Wednesday, August 6, 2008

The Great Oil Give-Away

The recent hysteria over drilling is a thinly veiled attempt to give the public's assets to private corporations.

Some of the oil companies' defenders have claimed that the royalties paid by the oil companies are fair compensation for the damage they do and the fortune they reap from the public lands. But the GAO reports that government giveaways to the oil companies have cost the taxpayers billions of dollars.

If we actually give the oil companies access to additional lands for exploitation, we need to ensure that:

  • Fair compensation is paid

  • Adequate environmental protections are enforced

  • Use it or lose it rules are in place


As the GAO report pointed out, the Dept of the Interior has broad latitude in writing those leases. I don't think it is much of a stretch to say that the oil companies are desperate to have their buddies in the lame duck Bush administration write exceedingly favorable terms into the leases for ANWR and OCS.
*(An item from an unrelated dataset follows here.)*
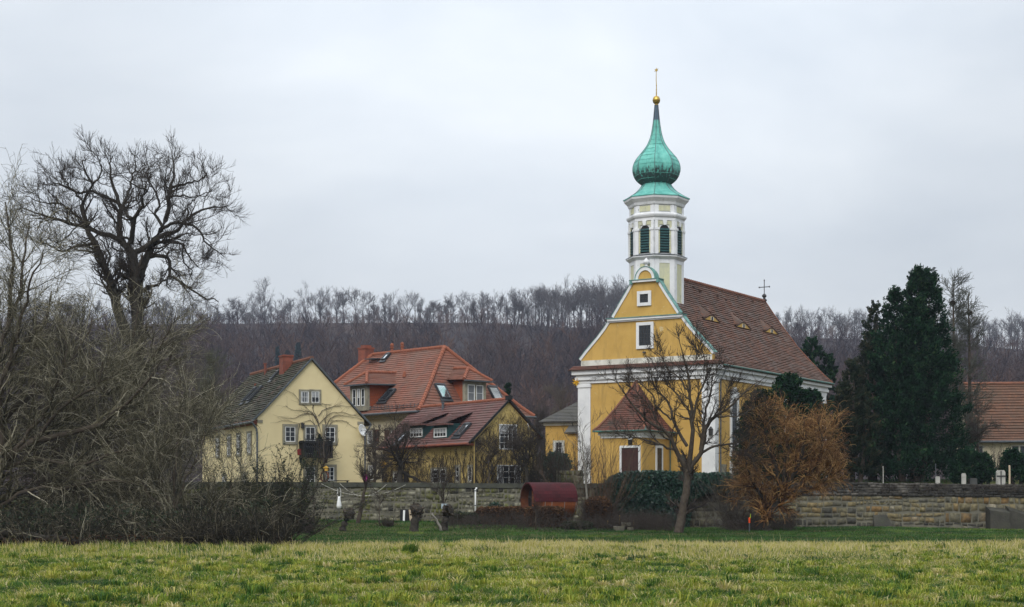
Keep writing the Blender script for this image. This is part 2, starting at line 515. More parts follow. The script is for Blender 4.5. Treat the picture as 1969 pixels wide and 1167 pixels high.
# ================================================================== terrain
def sstep(a, b, x):
    t = np.clip((x - a) / (b - a), 0, 1)
    return t * t * (3 - 2 * t)
WALL_Y = 106.0
def z_base(x):   return np.interp(x, [-60, -26, -14, 0, 8, 12, 22, 33, 60], [1.2, 0.95, 0.80, 0.60, 0.35, 0.27, 0.34, 0.12, 0.05])
def z_top(x):    return np.interp(x, [-60, -14, 1, 8, 14, 22, 33, 60], [3.25, 3.20, 3.10, 3.15, 3.15, 3.157, 3.02, 2.95])
def z_terr0(x):   return np.interp(x, [-80, -16, -4, 3, 8, 40], [1.9, 2.0, 2.1, 2.7, 3.5, 3.6])
def crest(x):    return np.interp(x, [-420, -150, -60, -10, 20, 70, 160, 210, 262, 420], [93, 95.5, 96, 96, 94, 92, 88, 86.5, 82, 76])
def height(x, y):
    x, y = np.asarray(x, float), np.asarray(y, float)
    und = (fbm(x * .13 + 7, y * .13, 3) - .5) * 0.22 * sstep(18, 30, y) * (1 - sstep(76, 84, y))
    dip = -0.18 * np.exp(-((y - 75) / 5.5) ** 2)
    low = und + dip + z_base(x) * sstep(82, 104.5, y) + (fbm(x * .35, y * .35, 9) - .5) * 0.16 * sstep(80, 88, y) * (1 - sstep(103, 105, y))
    u = sstep(107, 121, y)
    ter = np.minimum(z_terr0(x), z_top(x) - .35) * (1 - u) + z_terr0(x) * u + np.clip(y - 160, 0, 400) * 0.012
    s = sstep(WALL_Y + 0.25, WALL_Y + 0.5, y)
    z = low * (1 - s) + ter * s
    t = np.clip((y - 300) / 550, 0, 1)
    h = t ** 1.06
    z = z * (1 - h) + crest(x) * h + (fbm(x * .012 + 3, y * .012, 5) - .5) * 7 * h * (1 - sstep(700, 800, y))
    return z
def gz(x, y): return float(height(np.array([x]), np.array([y]))[0])

def sheet(name, xs, ys, m, label):
    X, Y = np.meshgrid(xs, ys)
    Z = height(X, Y)
    nv = X.size; nx = len(xs)
    ids = np.arange(nv).reshape(X.shape)
    q = np.stack([ids[:-1, :-1], ids[:-1, 1:], ids[1:, 1:], ids[1:, :-1]], -1).reshape(-1, 4)
    o = np_mesh(name, np.stack([X, Y, Z], -1).reshape(-1, 3), q, m, smooth=True)
    return tag(o, label, 'ground', kind='structure')

m, n, b = newmat('meadow and terrace soil')
gcol = ramp(n, noise(n, 0.5, 6), [(0.3, (0.030, 0.040, 0.012)), (0.5, (0.060, 0.062, 0.022)), (0.7, (0.085, 0.075, 0.036))])
n.links.new(gcol, b.inputs['Base Color']); b.inputs['Roughness'].default_value = 1.0; b.inputs['Specular IOR Level'].default_value = 0.05
M['soil'] = m
m, n, b = newmat('leaf litter on the slope')
gcol = ramp(n, noise(n, 0.02, 7, rough=0.7), [(0.35, (0.022, 0.018, 0.020)), (0.5, (0.034, 0.026, 0.025)), (0.66, (0.054, 0.037, 0.031))])
n.links.new(gcol, b.inputs['Base Color']); b.inputs['Roughness'].default_value = 1.0; b.inputs['Specular IOR Level'].default_value = 0.05
M['litter'] = m

xs = np.concatenate([np.linspace(-900, -60, 22)[:-1], np.linspace(-60, 60, 161), np.linspace(60, 900, 22)[1:]])
ys = np.concatenate([np.linspace(-60, 20, 6)[:-1], np.linspace(20, 105, 110), [105.6, 106.0, 106.15, 106.25, 106.32, 106.4, 106.48, 106.55, 107, 108.5], np.linspace(110, 300, 40)])
sheet('ground', xs, ys, M['soil'], 'flat meadow ground rising to the village terrace')
xs = np.linspace(-900, 900, 120); ys = np.concatenate([np.linspace(300, 860, 70), np.linspace(880, 1600, 12)])
sheet('hills', xs, ys, M['litter'], 'wooded hillside of brown leaf litter behind the village')

# ================================================================== trees: vectorised branching
def spawn(g, P, Rr, k, L, ang, n=5, wig=0.18, up=0.05, rr=0.6, tmin=0.25, tmax=1.0, rmin=0.006, fall=0.5, end=0.35, grav=0.0, lrel=False):
    N, m_, _ = P.shape
    if k < 0:                                # children per metre of branch
        ln = np.linalg.norm(np.diff(P, axis=1), axis=2).sum(1)
        idx = np.repeat(np.arange(N), np.maximum(2, np.round(-k * ln)).astype(int))
    else:
        idx = np.repeat(np.arange(N), k)
    NK = len(idx)
    t = g.uniform(tmin, tmax, NK)
    f = t * (m_ - 1); i = np.clip(np.floor(f).astype(int), 0, m_ - 2); a = (f - i)[:, None]
    p = P[idx, i] * (1 - a) + P[idx, i + 1] * a
    tan = nrmz(P[idx, i + 1] - P[idx, i])
    r = Rr[idx, i] * (1 - a[:, 0]) + Rr[idx, i + 1] * a[:, 0]
    q = g.normal(0, 1, p.shape); q = nrmz(q - (q * tan).sum(1, keepdims=True) * tan)
    an = ang * g.uniform(0.55, 1.35, NK)[:, None]
    d = tan * np.cos(an) + q * np.sin(an)
    Ls = L * (1 - fall * t) * g.uniform(0.55, 1.3, NK)
    if lrel:
        Ls = Ls * np.linalg.norm(np.diff(P, axis=1), axis=2).sum(1)[idx]
    step = (Ls / (n - 1))[:, None]
    pts = [p]
    for j in range(1, n):
        d = nrmz(d + g.normal(0, wig, d.shape) + np.array([0, 0, up - grav * j / n]))
        p = p + d * step
        pts.append(p)
    r0 = np.maximum(r * rr * g.uniform(0.75, 1.1, NK), rmin)
    R2 = np.maximum(r0[:, None] * np.linspace(1, end, n)[None, :], rmin * 0.7)
    return np.stack(pts, 1), R2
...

We have lost tons of money to outright fraud by the oil companies. The US government has screwed up lease contracts, giving away billions of dollars of royalties. Inadequate auditing has allowed sloppy paperwork to cheat taxpayers out of royalty payments. Lobbyists in the great Washington revolving door have arranged for subsidies and sweetheart deals for their corporate masters.

But last month, the Bush administration confirmed that it expected the government to waive about $7 billion in royalties over the next five years, even though the industry incentive was expressly conceived of for times when energy prices were low. And that number could quadruple to more than $28 billion if a lawsuit filed last week challenging one of the program's remaining restrictions proves successful.

"The big lie about this whole program is that it doesn't cost anything," said Representative Edward J. Markey, a Massachusetts Democrat who tried to block its expansion last July. "Taxpayers are being asked to provide huge subsidies to oil companies to produce oil — it's like subsidizing a fish to swim."